Edicius – Short Film Review

Jason is a lawyer who has taken on a dangerous client. As he stares into his bathroom mirror, shaving, his reflection comes to life having seen multiple versions of the future, wanting to make sure that Jason does the right thing.

Sitting down in my seat at the screening, I didn’t know what to expect from the film I was about to see. As the room went dark, we were greeted with a colourless room on screen and invited into the life or possible lives of Jason. With films that delve into parallel universes and dream states like The Matrix and Inception, it can take a film an hour to get the audience into a position where they are understanding of the inner workings of the world so that they can immerse themselves in the film. This short however grabbed us from the moment it started, letting us lose ourselves in this infinite corridor of reflections and possibilities and never once left me feeling confused or out of place.

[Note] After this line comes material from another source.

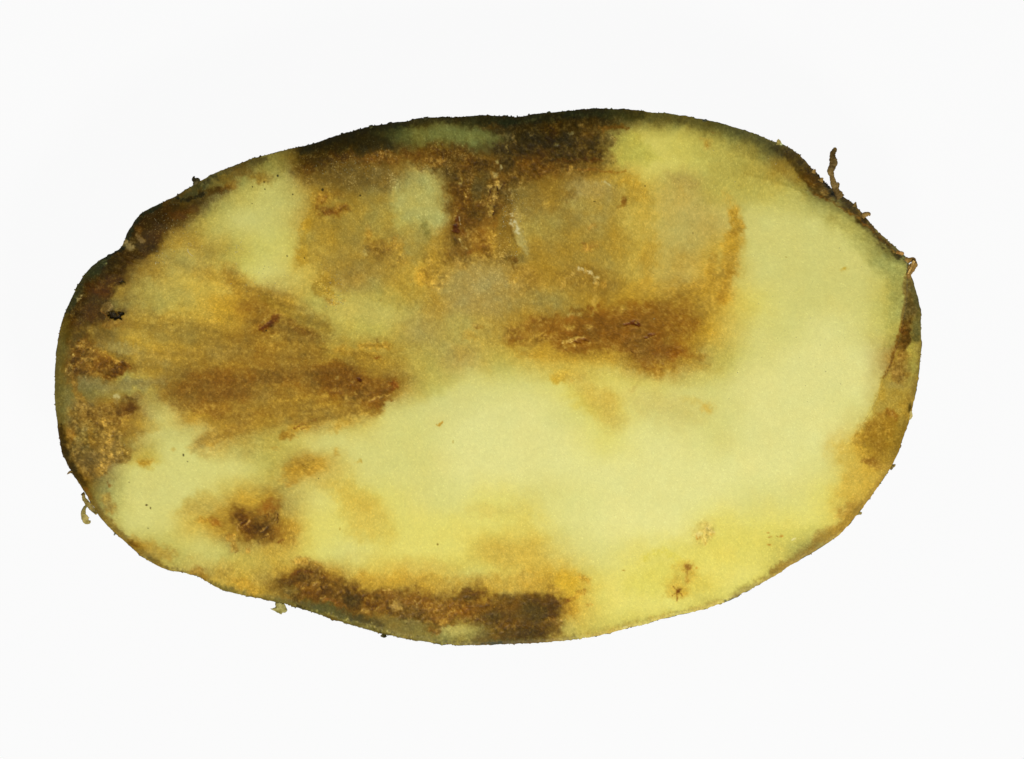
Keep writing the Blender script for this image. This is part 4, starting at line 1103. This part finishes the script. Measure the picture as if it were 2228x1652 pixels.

Michael Socha stars as Jason and his performances were slick and emotional. Playing both a lawyer and his reflection, to be the same character but in two different minds takes great skill and he perfectly achieves this. It’s funny because both of his characters were so compelling that it was hard for us as an audience to choose a side to be on, but I guess that amplifies this idea that we can like ourselves but also feel frightened by our gut feelings.

Edicius challenged my way of thinking, grounding the story with this idea that our intuition knows best, but it can be hard to always trust it. The incredible mind behind the film is Uzo Oleh who wrote and directed it, and as the credits rolled, I was left in awe of the full story we had just seen, yet the craving to see more. It feels mean to call this film a short when it felt so much like a feature. I could’ve watched for longer if it had been there, yet it produced an incredible satisfaction that in its short runtime it was able to do what so many bigger productions fail to achieve with an audience. Oleh’s idea is immense, with his writing strong and to the point. I could see myself in the themes in the film. I was on the edge of my seat, and even spilt some of my drink. His talent to put everything into this runtime blows my mind, and I need to see it again.

Each element of this film is highly crafted and thought out, from the original score to the clever camera work of DOP Tristan Chenais, it’ll definitely make me see my reflection differently.